Michael G. Wilson: «Bond ist fast nicht tot zu kriegen»

Barbara Broccoli, Michael G. Wilson

Sie müssen der glücklichste Mensch sein auf Erden.

Nun ja, die Kritiken sind grossartig, ich bin entzückt.

Kein böses Wort, buchstäblich nirgends. Überrascht?

Man denkt immer, man habe einen guten Film gedreht und hofft, er gefalle dem Publikum. Bis jetzt sieht es gut aus.

Ich muss gestehen, ich habe Ihren Auftritt verpasst. Wo haben Sie sich versteckt?

(lacht) Ach, mein Cameo ist diesmal so kurz. Ich bin in der Sargszene mit M.

Ihre Stiefschwester Barbara Broccoli will James Bond als Kind für einen Onkel gehalten haben, der nie zu Besuch kam. Wer ist 007 für Sie?

(lacht) Bei meinem ersten Bond war ich 20.

Und seither hat er Ihnen keine ruhige Minute mehr gelassen.

(lacht) Für Leute, die ihn so gut kennen wie ich, wird Bond zu einem Menschen aus Fleisch und Blut. Man glaubt zu wissen, wie er in einer bestimmten Situation reagieren würde.

Eine Ihrer Maximen: Mit jedem Bond muss man «Bond» neu erfinden.

Jeder Schauspieler entdeckt an der Figur neue Facetten und verändert sie. Mit der Zeit schreibt man die Drehbücher für den Schauspieler.

Jede Neubesetzung bietet die Möglichkeit, Bond neu auszurichten.

Nach Moonraker mussten wir Bond auf die Erde zurückholen. Oder nehmen wir Pierce Brosnan: Er war ein guter Bond, aber nach Die Another Day brauchte es einen Schnitt.

Stichwort 9/11.

Genau. Es fühlte sich einfach nicht mehr richtig an für die Zeit, in der wir lebten.

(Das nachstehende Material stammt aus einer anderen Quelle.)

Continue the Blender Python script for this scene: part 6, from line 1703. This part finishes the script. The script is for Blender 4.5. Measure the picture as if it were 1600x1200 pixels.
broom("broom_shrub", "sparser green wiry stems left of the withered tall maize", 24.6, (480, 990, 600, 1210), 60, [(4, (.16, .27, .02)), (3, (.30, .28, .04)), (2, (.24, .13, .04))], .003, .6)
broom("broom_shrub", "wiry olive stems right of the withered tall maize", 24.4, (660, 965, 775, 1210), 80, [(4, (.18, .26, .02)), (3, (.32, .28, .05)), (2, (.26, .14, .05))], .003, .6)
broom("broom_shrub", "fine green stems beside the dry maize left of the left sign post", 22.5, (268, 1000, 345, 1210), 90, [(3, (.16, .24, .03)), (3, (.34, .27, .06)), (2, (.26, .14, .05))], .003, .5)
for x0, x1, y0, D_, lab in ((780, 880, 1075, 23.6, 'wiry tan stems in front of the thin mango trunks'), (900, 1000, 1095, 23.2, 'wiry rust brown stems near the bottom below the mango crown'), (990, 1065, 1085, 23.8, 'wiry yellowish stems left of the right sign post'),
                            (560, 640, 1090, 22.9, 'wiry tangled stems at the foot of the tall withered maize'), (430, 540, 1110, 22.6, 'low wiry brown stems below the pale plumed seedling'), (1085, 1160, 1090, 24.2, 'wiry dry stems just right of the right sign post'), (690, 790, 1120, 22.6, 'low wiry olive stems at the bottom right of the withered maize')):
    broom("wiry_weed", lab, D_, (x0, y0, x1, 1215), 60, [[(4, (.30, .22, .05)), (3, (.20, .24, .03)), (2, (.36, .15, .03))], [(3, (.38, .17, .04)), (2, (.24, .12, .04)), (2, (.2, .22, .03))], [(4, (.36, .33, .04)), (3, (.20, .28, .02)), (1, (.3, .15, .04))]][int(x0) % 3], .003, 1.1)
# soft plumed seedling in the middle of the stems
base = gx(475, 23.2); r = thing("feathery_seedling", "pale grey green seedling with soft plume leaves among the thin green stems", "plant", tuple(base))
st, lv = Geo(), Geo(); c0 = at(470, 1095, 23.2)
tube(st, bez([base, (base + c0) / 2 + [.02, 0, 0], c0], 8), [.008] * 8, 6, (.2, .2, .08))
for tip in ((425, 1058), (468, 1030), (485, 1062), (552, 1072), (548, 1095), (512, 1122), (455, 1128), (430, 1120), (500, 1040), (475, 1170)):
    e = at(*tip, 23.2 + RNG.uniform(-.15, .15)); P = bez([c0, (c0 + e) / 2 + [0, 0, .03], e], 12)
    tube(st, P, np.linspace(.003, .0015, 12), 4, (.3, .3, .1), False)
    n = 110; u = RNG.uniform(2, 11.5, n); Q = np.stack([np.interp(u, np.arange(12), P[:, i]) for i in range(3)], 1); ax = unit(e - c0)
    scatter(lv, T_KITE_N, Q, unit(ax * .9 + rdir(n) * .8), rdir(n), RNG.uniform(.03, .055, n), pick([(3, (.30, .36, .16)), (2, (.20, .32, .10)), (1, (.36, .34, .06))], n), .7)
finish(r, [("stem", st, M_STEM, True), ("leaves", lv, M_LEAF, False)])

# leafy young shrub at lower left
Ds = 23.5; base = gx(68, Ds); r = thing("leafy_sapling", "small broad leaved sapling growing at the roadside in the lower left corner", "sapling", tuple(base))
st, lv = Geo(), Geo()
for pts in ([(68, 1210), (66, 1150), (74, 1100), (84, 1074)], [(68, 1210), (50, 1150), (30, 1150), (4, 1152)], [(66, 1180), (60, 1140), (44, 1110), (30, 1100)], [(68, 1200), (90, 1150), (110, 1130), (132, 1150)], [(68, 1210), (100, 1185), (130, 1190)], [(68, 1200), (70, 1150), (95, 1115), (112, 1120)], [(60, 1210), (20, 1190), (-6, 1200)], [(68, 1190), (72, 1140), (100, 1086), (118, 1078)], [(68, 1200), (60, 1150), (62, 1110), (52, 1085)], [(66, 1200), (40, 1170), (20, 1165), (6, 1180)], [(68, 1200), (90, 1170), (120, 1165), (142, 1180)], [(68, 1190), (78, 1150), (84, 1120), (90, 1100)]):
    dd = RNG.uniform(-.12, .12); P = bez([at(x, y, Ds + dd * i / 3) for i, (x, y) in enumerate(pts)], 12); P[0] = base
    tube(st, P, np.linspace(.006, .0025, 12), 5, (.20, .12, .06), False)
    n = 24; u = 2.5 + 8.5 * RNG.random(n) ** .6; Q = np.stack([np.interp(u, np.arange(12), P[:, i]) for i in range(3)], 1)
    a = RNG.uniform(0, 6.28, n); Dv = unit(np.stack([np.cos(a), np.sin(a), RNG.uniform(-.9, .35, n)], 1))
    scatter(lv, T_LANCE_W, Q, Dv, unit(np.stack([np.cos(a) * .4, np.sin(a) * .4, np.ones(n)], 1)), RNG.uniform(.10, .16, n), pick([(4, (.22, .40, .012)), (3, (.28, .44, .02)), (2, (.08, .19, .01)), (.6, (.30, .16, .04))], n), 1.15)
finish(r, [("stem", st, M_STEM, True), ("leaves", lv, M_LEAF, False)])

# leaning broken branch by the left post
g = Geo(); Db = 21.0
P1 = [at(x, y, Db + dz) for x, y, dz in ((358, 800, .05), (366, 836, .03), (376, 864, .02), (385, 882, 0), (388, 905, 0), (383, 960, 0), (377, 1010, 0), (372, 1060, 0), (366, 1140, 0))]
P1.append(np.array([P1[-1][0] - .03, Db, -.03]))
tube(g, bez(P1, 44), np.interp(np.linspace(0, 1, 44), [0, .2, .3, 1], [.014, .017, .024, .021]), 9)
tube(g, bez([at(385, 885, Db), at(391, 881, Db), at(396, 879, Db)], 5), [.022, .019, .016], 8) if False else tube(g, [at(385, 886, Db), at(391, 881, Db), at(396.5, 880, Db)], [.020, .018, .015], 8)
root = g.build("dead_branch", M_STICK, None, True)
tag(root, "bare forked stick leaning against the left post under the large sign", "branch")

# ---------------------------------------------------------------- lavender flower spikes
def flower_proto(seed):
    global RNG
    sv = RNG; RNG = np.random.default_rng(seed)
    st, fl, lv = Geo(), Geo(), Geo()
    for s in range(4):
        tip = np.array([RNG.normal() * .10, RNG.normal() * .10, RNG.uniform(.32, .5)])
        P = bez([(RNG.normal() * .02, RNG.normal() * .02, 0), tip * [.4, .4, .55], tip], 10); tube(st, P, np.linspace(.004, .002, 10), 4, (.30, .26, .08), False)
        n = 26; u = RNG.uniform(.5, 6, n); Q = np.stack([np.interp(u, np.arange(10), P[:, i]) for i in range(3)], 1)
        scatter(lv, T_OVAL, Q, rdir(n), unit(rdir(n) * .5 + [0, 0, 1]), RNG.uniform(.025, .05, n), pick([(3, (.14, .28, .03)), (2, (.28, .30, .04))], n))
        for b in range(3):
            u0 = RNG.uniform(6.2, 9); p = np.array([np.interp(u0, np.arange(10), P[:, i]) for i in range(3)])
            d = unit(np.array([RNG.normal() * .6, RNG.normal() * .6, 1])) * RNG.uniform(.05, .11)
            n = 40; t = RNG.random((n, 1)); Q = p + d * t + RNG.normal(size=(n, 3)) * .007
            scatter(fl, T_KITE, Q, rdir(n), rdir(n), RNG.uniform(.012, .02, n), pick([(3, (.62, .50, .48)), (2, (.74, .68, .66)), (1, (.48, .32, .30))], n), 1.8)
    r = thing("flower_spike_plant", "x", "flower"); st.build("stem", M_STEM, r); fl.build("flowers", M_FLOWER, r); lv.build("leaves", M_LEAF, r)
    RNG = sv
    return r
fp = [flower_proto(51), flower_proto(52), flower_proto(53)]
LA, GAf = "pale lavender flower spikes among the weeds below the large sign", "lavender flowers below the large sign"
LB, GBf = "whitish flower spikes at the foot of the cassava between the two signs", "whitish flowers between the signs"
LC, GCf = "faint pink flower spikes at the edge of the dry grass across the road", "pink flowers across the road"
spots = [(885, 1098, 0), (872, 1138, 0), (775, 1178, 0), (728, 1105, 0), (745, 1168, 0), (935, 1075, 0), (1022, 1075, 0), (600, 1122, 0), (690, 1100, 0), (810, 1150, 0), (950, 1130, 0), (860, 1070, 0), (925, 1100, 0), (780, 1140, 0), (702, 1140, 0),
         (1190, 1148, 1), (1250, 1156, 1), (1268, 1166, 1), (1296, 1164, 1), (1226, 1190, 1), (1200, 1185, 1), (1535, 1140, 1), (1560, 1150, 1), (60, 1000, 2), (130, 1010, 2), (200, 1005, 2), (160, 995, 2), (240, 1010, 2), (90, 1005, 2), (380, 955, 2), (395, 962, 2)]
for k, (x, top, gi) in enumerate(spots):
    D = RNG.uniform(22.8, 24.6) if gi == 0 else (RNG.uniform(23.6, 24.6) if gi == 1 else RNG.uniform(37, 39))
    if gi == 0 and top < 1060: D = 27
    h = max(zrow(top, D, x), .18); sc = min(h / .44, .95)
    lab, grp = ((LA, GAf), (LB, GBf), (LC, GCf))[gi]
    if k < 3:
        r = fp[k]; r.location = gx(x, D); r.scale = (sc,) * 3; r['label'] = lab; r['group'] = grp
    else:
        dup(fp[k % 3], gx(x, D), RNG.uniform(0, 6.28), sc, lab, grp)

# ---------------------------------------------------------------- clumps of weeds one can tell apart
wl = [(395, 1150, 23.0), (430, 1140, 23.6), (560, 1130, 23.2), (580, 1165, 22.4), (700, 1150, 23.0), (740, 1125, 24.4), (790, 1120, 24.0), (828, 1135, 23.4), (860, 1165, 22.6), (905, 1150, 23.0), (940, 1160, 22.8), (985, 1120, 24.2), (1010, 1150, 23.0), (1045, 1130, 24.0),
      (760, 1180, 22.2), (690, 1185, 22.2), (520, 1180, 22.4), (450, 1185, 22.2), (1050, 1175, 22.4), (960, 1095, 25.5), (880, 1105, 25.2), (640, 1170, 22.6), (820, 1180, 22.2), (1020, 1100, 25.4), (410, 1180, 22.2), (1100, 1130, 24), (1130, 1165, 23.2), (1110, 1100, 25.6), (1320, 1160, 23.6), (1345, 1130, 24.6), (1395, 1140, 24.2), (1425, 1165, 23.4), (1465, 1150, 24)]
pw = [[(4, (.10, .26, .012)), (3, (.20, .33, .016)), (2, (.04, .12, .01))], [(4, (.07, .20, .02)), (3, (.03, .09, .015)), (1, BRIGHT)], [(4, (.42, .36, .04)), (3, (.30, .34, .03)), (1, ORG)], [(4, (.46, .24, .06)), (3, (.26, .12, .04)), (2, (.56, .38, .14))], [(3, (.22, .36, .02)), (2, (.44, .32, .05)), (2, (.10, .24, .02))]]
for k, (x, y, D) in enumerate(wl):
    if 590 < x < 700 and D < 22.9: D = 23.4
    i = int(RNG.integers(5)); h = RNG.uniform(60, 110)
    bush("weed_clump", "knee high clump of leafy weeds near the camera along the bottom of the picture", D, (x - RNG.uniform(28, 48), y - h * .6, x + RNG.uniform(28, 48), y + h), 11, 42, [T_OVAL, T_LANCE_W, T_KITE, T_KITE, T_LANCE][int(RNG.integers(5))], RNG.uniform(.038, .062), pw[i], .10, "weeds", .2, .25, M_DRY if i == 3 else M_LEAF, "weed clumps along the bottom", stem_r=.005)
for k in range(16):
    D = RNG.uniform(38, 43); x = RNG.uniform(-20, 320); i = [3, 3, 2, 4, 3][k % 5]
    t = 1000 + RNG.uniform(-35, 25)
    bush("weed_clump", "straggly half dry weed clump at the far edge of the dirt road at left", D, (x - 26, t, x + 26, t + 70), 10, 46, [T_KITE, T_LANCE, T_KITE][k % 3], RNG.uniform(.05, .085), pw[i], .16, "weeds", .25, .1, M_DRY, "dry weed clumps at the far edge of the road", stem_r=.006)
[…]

Viele Bond-Fans tun sich nach wie vor schwer mit Daniel Craig. Haben Sie je an ihm gezweifelt?

Nach Skyfall dürfte es schwierig sein, ihn nicht für den richtigen Bond zu halten.

Wie besorgt waren Sie eigentlich, dass es nach Quantum of Solace keinen Bond mehr geben würde?

Bond ist ein derart starker Brand, der ist fast nicht tot zu kriegen.

Er habe «den Tod genossen», sagt Bond in Skyfall einmal. Auch ein ironischer Kommentar auf Ihre Stimmungslage, als Sie wegen der Probleme von MGM nicht wussten, ob es weiter geht?

(lacht) Ich denke nicht, dass der Film unsere Erfahrungen reflektiert. Wir haben das drohende Ende nicht genossen, diese endlose Warterei. Es war die Hölle.

Skyfall ist wohl der psychologischste Bond aller Zeiten. Wie viel Analyse verträgt ein Bond?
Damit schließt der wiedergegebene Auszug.